With these considerations in mind, what is to be said of those who make claims to the possession of occult powers; who advertise themselves as adepts, initiates and what not; or who circulate prospectuses of Schools of Occultism; or claim to be Magi, Rosicrucians, etc.? An examination of the so-called instructions of those at present in existence, shows much copying and re-arrangement of matter accessible to anyone, and claims which have no basis in fact and cannot be substantiated.

That the mystically inclined should increase in numbers as the years went on, was well known to the Founders of the Theosophical Movement. The promulgation of a true all-inclusive philosophy of life under the name of Theosophy was undertaken in order to meet this need, among others. That this has not been more generally availed of, is not the fault of the Founders or Their philosophy, but is chargeable to the general ignorance and credulity of humanity, and to the cupidity or ambition of individuals who saw an opportunity to exploit, or to obtain preferment over their fellow-men.

Fortunately for the world, the Founders of the Theosophical Movement left a record of Theosophy pure and simple, and all necessary directions for its study and application in such form as to be accessible to any who desire it. There are those who follow this implicitly, and whose greatest desire and effort is that others may benefit as they have.

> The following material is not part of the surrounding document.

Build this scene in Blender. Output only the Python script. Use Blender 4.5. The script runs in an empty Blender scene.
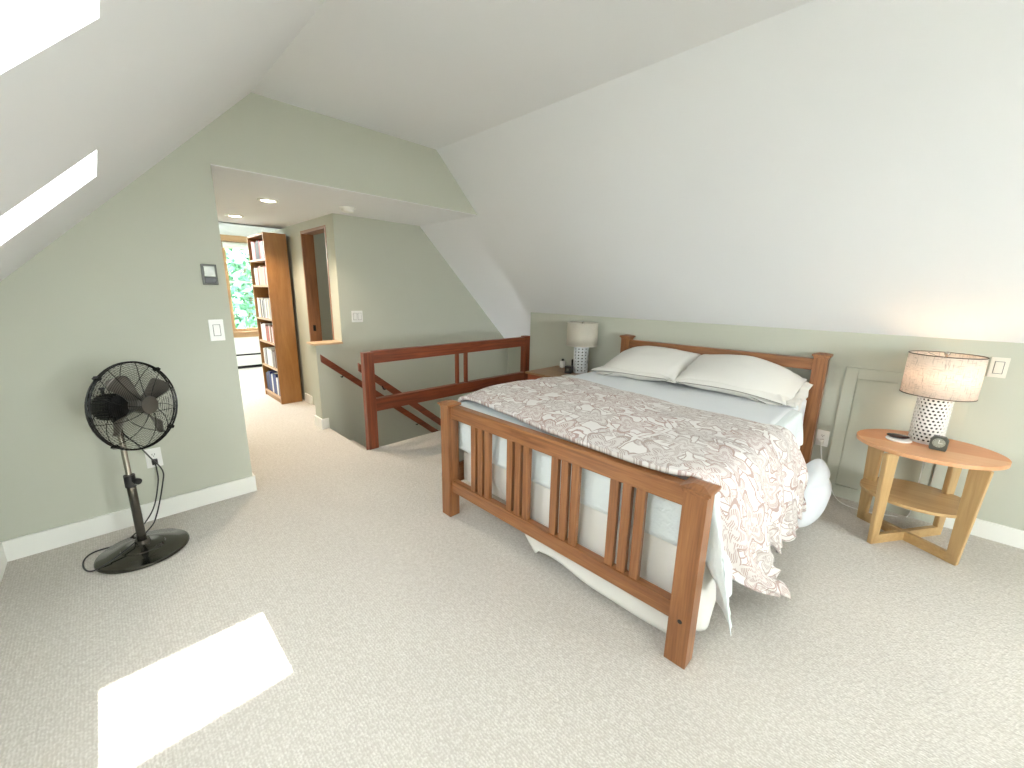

COMPILER'S NOTE: The following is a separate item which followed the above article but was on the same page. I felt it was useful to include it here:

A man who foolishly does me wrong, I will return to him the protection of my ungrudging love; the more evil comes from him, the more good shall go from me; the fragrance of these good actions always rebounding to me, the harm of the slanderer's words returning to him. For as sound belongs to the drum, and shadow to the substance, so in the end, misery will certainly overtake the evil doer.